2. State compensation/scholarships granted under the statutes listed below, that is prior to the entry into force of the present Act, shall not be readjusted in accordance with Chapters III, IV, V and VI: ...

(e) The Organic Act on the Public Prosecutor ’ s Office...”

Chapters III, IV, V and VI (sections 8-22) contained regulatory rules on the accrual of title to State compensation or scholarships, calculation of their amounts, the modalities of payment and some other administrative issues associated with the social-security regime newly created under that Act.

Section 41 § 1 – “Measures which have to be implemented upon the entry into force of the present Act”

“1. Upon the entry into force of the present Act, the competent agency shall ensure that the amount of compensation or scholarship granted under section 36 § 2 is readjusted in accordance with section 7.”

5. The case of “Aleksi Bakradze”

The case Aleksi Bakradze concerned an analogous complaint of a retired prosecutor, calling into question the application of the Compensation Act with respect to the pension rights obtained under sections 40 § 10 and 40(1) § 5 of the Prosecutor ’ s Act.

In a judgment of 21 June 2007, the Grand Chamber of the Supreme Court of Georgia ruled that the application of the Compensation Act with respect to pension rights obtained prior to its entry into force was compatible with both specific legal provisions and general principles of law.

For more details of this case, see Bakradze v. Georgia (no. 1700/08, communicated by the Court on 12 May 2009 ).

COMPLAINTS

The applicant complains under Article 6 § 1 of the Convention about the domestic courts ’ failure to apply properly the relevant domestic law and the Court ’ s case-law to his situation. In particular, he alleges that the State should have been recognised a private party in the dispute with him. The applicant further considers that the appellate instance was biased against him because, during the deliberations, the hearing judge consulted the Grand Chamber ’ s judgment of 21 June 2007 in the Aleksi Bakradze case. He further claims that the length of the domestic proceedings breached the “reasonable time” requirement of the above provision.

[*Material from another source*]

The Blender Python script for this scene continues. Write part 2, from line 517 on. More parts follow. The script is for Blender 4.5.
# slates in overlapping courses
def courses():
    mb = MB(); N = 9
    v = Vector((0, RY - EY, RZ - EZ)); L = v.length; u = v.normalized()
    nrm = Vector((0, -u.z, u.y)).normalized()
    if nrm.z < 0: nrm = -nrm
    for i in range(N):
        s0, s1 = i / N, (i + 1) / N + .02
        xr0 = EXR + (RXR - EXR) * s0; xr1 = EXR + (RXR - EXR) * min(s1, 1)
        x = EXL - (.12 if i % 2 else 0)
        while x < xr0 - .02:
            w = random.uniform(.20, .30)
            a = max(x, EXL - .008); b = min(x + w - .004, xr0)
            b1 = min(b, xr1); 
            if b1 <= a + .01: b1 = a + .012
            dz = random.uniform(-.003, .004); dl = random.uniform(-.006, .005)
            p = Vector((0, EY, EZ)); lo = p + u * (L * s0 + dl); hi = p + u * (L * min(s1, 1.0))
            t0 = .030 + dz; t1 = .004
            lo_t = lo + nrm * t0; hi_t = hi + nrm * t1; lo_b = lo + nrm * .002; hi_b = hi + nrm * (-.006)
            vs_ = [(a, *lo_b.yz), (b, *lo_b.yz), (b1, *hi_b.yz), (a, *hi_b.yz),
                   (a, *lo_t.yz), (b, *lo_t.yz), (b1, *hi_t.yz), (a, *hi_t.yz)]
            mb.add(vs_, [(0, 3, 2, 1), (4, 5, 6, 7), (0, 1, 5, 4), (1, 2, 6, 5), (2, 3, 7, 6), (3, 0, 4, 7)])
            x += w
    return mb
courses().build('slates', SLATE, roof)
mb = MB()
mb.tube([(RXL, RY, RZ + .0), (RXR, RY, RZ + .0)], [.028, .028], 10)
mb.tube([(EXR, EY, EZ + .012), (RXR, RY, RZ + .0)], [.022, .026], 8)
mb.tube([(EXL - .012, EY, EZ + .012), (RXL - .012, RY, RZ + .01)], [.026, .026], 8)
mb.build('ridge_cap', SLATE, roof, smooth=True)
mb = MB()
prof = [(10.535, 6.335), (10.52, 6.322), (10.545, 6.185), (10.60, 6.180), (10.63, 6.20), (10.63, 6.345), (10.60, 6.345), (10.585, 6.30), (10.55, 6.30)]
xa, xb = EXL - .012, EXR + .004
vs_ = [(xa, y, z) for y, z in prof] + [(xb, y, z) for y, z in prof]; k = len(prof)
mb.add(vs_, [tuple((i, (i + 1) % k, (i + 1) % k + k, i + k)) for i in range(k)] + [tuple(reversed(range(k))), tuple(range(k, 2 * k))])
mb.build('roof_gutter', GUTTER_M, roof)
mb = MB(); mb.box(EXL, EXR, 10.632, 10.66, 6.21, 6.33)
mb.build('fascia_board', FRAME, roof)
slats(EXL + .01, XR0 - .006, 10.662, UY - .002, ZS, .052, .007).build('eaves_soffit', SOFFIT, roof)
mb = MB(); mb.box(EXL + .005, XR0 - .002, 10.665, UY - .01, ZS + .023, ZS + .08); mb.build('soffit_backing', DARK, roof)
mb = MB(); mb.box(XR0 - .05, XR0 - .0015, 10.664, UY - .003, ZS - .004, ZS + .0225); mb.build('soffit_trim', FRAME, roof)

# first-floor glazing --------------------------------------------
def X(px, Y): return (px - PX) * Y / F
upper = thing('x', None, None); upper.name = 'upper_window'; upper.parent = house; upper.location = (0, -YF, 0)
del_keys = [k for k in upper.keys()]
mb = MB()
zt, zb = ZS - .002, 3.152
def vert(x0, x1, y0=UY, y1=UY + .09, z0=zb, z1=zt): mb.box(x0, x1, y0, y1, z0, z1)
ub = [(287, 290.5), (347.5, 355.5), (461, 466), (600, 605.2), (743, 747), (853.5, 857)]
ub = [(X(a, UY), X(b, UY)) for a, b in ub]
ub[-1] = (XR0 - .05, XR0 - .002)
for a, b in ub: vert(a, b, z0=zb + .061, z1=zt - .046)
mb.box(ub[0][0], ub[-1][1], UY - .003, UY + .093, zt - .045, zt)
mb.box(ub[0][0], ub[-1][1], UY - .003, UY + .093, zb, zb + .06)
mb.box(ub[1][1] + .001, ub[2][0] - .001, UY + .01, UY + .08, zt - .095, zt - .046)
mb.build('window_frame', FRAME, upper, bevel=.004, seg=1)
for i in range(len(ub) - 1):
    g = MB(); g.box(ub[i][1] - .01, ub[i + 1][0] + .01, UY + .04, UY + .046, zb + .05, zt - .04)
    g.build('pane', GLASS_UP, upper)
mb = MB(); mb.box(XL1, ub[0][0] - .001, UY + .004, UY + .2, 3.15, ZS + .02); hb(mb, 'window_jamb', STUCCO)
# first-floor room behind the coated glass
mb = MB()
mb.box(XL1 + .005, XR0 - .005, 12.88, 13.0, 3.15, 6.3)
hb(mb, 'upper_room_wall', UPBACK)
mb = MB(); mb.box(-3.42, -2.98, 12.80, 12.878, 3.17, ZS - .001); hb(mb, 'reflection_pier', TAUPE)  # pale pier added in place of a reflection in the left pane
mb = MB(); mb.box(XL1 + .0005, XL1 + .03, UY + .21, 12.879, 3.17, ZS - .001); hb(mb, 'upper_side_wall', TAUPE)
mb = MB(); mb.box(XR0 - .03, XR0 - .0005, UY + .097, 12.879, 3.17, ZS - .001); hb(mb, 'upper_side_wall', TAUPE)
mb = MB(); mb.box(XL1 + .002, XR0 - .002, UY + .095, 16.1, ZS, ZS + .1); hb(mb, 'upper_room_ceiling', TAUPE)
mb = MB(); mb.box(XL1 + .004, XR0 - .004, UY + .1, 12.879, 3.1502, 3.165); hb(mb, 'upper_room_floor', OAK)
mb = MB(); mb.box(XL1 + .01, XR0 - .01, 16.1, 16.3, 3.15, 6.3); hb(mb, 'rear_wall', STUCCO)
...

Dissatisfied with the outcome of the proceedings, the applicant invokes Article 13 of the Convention to denounce the ineffectiveness of the judiciary.

Finally, under Article 1 of Protocol No. 1, he complains about the reduction of his retirement pension.

QUESTION TO THE GOVERNMENT

In view of the applicant ’ s inability to benefit from a lifetime pension “equivalent” and “adjustable” to the salary of a serving prosecutor, including applicable seniority bonuses, as established by section 6 of the Act of 3 December 2003 on the Social Protection of Prosecutors and maintained by sections 40 § 10 and 40(1) § 5 of the Public Prosecutor ’ s Office Act, was the applicant deprived of his possessions contrary to Article 1 of Protocol No. 1? In particular, was the alleged interference with the applicant ’ s property rights effected in the public interest and in accordance with the conditions provided for by law, within the meaning of that provision?

[1] Here and elsewhere, approximate conversions are given in accordance with the exchange rate on 30 March 2009.